++++ SUPPLIED DATA ++++

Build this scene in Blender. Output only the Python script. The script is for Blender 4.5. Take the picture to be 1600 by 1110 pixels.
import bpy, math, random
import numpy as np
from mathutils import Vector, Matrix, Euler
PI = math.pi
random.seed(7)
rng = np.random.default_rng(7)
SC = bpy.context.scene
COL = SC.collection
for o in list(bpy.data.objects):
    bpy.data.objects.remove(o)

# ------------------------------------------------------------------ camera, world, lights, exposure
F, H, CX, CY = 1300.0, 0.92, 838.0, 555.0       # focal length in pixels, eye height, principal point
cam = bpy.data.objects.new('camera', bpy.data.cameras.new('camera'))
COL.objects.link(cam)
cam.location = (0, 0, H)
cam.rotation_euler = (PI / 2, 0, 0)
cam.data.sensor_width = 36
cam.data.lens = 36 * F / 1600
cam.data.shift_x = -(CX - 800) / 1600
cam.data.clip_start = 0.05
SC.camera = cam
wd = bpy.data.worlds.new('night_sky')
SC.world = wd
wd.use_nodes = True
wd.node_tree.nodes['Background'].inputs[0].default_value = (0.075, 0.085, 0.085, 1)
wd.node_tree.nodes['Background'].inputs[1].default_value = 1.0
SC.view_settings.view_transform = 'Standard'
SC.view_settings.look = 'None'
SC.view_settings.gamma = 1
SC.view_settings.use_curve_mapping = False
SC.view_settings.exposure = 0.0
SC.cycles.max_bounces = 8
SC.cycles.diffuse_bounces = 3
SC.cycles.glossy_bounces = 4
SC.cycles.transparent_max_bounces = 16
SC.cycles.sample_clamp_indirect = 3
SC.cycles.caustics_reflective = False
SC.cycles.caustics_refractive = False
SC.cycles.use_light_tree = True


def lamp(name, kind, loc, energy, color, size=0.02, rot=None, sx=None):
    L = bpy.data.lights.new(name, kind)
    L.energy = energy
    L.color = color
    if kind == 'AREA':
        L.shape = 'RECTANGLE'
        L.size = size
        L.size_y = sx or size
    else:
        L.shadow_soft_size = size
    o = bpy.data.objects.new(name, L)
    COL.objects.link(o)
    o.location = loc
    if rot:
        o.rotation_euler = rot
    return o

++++

(WHAT THE EXERCISE ASKS): Word for word, restate all of the data shown above.

(TASK SOLUTION):
Build this scene in Blender. Output only the Python script. The script is for Blender 4.5. Take the picture to be 1600 by 1110 pixels.
import bpy, math, random
import numpy as np
from mathutils import Vector, Matrix, Euler
PI = math.pi
random.seed(7)
rng = np.random.default_rng(7)
SC = bpy.context.scene
COL = SC.collection
for o in list(bpy.data.objects):
    bpy.data.objects.remove(o)

# ------------------------------------------------------------------ camera, world, lights, exposure
F, H, CX, CY = 1300.0, 0.92, 838.0, 555.0       # focal length in pixels, eye height, principal point
cam = bpy.data.objects.new('camera', bpy.data.cameras.new('camera'))
COL.objects.link(cam)
cam.location = (0, 0, H)
cam.rotation_euler = (PI / 2, 0, 0)
cam.data.sensor_width = 36
cam.data.lens = 36 * F / 1600
cam.data.shift_x = -(CX - 800) / 1600
cam.data.clip_start = 0.05
SC.camera = cam
wd = bpy.data.worlds.new('night_sky')
SC.world = wd
wd.use_nodes = True
wd.node_tree.nodes['Background'].inputs[0].default_value = (0.075, 0.085, 0.085, 1)
wd.node_tree.nodes['Background'].inputs[1].default_value = 1.0
SC.view_settings.view_transform = 'Standard'
SC.view_settings.look = 'None'
SC.view_settings.gamma = 1
SC.view_settings.use_curve_mapping = False
SC.view_settings.exposure = 0.0
SC.cycles.max_bounces = 8
SC.cycles.diffuse_bounces = 3
SC.cycles.glossy_bounces = 4
SC.cycles.transparent_max_bounces = 16
SC.cycles.sample_clamp_indirect = 3
SC.cycles.caustics_reflective = False
SC.cycles.caustics_refractive = False
SC.cycles.use_light_tree = True


def lamp(name, kind, loc, energy, color, size=0.02, rot=None, sx=None):
    L = bpy.data.lights.new(name, kind)
    L.energy = energy
    L.color = color
    if kind == 'AREA':
        L.shape = 'RECTANGLE'
        L.size = size
        L.size_y = sx or size
    else:
        L.shadow_soft_size = size
    o = bpy.data.objects.new(name, L)
    COL.objects.link(o)
    o.location = loc
    if rot:
        o.rotation_euler = rot
    return o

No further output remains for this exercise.